Let $U(\mathcal{H})$ be the group of unitary operators on a (complex) Hilbert space $\mathcal{H}$. Then $U(\mathcal{H})$ with the strong topology is a topological group with composition.
In particular, composition is continuous:
Consider a net $(U_i, V_i)_{i \in I} \subseteq U(\mathcal{H}) \times U(\mathcal{H})$ s.t. $(U_i, V_i) \rightarrow (U,V)$. Then since $U(\mathcal{H}) \times U(\mathcal{H})$ has the product topology, this is equivalent to $U_i \rightarrow U$ and $V_i \rightarrow V$, which, in turn, is equivalent to $\forall x \in \mathcal{H}: U_i(x) \rightarrow U(x), V_i(x) \rightarrow V(x)$ by definition of the strong operator topology.

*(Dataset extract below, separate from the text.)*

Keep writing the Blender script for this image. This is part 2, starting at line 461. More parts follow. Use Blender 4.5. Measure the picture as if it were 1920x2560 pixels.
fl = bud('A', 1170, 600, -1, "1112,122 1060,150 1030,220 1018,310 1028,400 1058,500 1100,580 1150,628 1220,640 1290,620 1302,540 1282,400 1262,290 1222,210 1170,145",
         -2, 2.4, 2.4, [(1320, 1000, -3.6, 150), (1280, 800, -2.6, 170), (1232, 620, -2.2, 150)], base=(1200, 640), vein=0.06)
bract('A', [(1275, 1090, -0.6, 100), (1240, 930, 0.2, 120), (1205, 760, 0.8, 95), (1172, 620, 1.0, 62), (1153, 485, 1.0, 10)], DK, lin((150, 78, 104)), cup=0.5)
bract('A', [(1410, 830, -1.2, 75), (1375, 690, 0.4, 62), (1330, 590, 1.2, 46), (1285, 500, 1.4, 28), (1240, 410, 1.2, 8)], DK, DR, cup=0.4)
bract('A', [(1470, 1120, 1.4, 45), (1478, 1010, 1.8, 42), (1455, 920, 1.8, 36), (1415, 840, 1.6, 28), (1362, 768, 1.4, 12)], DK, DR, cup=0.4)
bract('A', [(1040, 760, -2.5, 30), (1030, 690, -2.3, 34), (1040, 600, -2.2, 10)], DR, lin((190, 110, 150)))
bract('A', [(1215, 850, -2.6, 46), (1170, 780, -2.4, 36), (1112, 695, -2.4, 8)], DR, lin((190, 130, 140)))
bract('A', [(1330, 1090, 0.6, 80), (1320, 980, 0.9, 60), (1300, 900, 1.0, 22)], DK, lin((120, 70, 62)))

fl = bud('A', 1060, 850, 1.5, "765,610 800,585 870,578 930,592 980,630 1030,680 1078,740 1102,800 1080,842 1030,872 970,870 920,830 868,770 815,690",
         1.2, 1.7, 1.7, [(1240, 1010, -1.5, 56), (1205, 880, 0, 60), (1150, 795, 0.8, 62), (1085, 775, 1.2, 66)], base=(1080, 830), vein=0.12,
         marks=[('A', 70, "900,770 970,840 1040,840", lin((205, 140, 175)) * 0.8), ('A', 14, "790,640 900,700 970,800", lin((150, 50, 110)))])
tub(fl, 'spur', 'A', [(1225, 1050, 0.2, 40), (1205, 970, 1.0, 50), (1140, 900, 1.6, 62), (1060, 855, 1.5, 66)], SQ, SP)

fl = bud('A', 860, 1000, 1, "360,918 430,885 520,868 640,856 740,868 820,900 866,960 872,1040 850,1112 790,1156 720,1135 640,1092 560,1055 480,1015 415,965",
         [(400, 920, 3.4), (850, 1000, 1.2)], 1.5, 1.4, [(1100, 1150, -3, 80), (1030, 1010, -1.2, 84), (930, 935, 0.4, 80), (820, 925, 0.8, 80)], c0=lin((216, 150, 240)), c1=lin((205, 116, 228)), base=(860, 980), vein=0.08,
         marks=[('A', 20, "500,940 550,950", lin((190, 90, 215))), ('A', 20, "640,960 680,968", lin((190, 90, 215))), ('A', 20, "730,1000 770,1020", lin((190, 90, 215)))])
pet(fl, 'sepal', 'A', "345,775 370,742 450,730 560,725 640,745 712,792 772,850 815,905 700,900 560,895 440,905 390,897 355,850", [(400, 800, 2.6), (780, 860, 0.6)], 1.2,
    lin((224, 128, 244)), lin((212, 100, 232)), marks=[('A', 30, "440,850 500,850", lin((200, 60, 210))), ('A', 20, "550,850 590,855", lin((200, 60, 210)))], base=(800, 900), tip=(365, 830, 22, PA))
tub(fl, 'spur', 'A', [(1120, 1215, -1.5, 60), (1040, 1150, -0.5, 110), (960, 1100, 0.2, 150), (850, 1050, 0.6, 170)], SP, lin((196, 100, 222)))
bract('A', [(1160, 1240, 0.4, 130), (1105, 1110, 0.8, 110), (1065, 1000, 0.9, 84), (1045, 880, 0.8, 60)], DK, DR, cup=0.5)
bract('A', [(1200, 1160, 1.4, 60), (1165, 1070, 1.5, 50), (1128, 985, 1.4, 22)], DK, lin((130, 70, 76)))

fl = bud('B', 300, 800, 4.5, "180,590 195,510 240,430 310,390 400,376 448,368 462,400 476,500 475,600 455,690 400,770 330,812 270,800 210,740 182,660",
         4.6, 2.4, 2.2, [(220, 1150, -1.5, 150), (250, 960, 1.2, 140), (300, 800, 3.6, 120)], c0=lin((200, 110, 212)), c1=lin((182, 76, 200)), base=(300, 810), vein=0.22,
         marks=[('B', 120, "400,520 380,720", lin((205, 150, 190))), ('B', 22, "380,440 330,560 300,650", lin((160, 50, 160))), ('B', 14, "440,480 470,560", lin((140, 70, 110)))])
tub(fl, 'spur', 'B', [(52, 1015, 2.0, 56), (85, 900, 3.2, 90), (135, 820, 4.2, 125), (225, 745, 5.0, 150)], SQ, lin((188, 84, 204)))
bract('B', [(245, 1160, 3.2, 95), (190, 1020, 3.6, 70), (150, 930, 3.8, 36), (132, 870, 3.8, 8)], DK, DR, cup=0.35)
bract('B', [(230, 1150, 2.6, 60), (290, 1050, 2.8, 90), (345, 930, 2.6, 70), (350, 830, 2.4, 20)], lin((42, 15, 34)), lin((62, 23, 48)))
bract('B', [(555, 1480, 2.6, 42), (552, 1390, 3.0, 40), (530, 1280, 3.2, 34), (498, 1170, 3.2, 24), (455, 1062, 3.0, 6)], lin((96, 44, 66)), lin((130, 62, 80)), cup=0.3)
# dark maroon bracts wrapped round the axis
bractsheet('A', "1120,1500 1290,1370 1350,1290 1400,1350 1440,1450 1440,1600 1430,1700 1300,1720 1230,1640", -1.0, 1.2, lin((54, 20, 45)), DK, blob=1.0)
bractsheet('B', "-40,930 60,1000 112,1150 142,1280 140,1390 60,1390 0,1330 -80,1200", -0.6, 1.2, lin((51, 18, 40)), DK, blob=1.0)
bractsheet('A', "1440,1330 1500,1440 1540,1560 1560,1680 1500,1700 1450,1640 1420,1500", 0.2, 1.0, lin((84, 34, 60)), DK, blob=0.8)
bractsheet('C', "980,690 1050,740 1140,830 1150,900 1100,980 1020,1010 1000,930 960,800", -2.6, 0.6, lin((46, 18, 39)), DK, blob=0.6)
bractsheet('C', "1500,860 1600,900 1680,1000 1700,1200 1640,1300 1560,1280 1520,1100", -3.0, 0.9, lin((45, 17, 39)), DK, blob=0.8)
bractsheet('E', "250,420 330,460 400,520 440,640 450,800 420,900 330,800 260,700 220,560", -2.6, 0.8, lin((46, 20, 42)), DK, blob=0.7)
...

Now, we want to show that $U_i V_i \rightarrow UV$. Again, by the strong operator topology, this is equivalent to point-wise convergence. So let $x \in \mathcal{H}$ be fixed, then we want to show that for any $\varepsilon > 0$ there exists a $i_0 \in I$ s.t. $\forall i \geq i_0: U_i V_i (x) \in B_{\varepsilon}(UVx)$. Indeed
\begin{align}
\Vert (U_i V_i – U V) x \Vert &= \Vert (U_i V_i – U_i V + U_i V – U V) x \Vert \\
&\leq \Vert U_i (V_i – V) x \Vert + \Vert (U_i – U) V x \Vert \\
&\leq \underbrace{\Vert U_i \Vert}_{=1} \cdot \Vert (V_i – V) x \Vert + \Vert (U_i – U) Vx \Vert\\
&= \Vert (V_i – V)x \Vert + \Vert (U_i – U) Vx \Vert\\
\end{align}
Now choose $i_0 \in I$ s.t. $(U_i,V_i) \in \{B \in \mathcal{B}(\mathcal{H}) \vert \Vert (B – U) Vx \Vert < \varepsilon/2 \} \times \{B \in \mathcal{B}(\mathcal{H}) \vert \Vert (B – V) x \Vert < \varepsilon/2 \} =: N(U,\{Vx\},\varepsilon/2) \times N(V, \{x \}, \varepsilon/2)$, which are neighborhoods of $U$ and $V$ respectively (by definition of the strong operator topology).
Then by definition we have $(\Vert (V_i – V)x \Vert + \Vert (U_i – U)x \Vert) \leq \varepsilon$ for $i \geq i_0$.
As far as I know, $GL(\mathcal{H})$ the group of invertible bounded linear operators on $\mathcal{H}$ is not a topological group, precisely because the composition is not continuous. However, I do not see how the above proof fails for $GL(\mathcal{H})$.
The only time one uses the boundedness of $U(\mathcal{H})$ is in $\underbrace{\Vert U_i \Vert}_{=1}$. However, since $U_i$ is pointwise convergent for each $i \in I$, this term would still be bounded above by the uniform boundedness principle.
Question: Where does the proof fail for $GL(\mathcal{H})$ instead of $U(\mathcal{H})$?
Ideally, I am also looking for a counter example.
Best Answer
As Daniel Fischer and Conifold pointed out, the proof fails for unbounded subsets of $GL(\mathcal{H})$, since one needs to bound $\Vert U_i \Vert$.
I thought one could deal with that via uniform boundedness as follows:
Since $U_i x \rightarrow Ux$ we have pointwise convergence and thus pointwise boundedness i.e. $\forall x \in X: \sup_{i \in I} \Vert U_i x \Vert < \infty$. And thus by uniform boundedness: $\sup_{i \in I} \Vert U_i \Vert < \infty$.
However, as opposed to a convergent sequence, a convergent net in a normed space need not be norm bounded. A simple example is given in the answer here.
Remark: note that for separable $\mathcal{H}$, bounded subsets of $GL(\mathcal{H})$ are metrizable. In this case, the argument works, since in order to show continuity it would have been enough to consider sequences.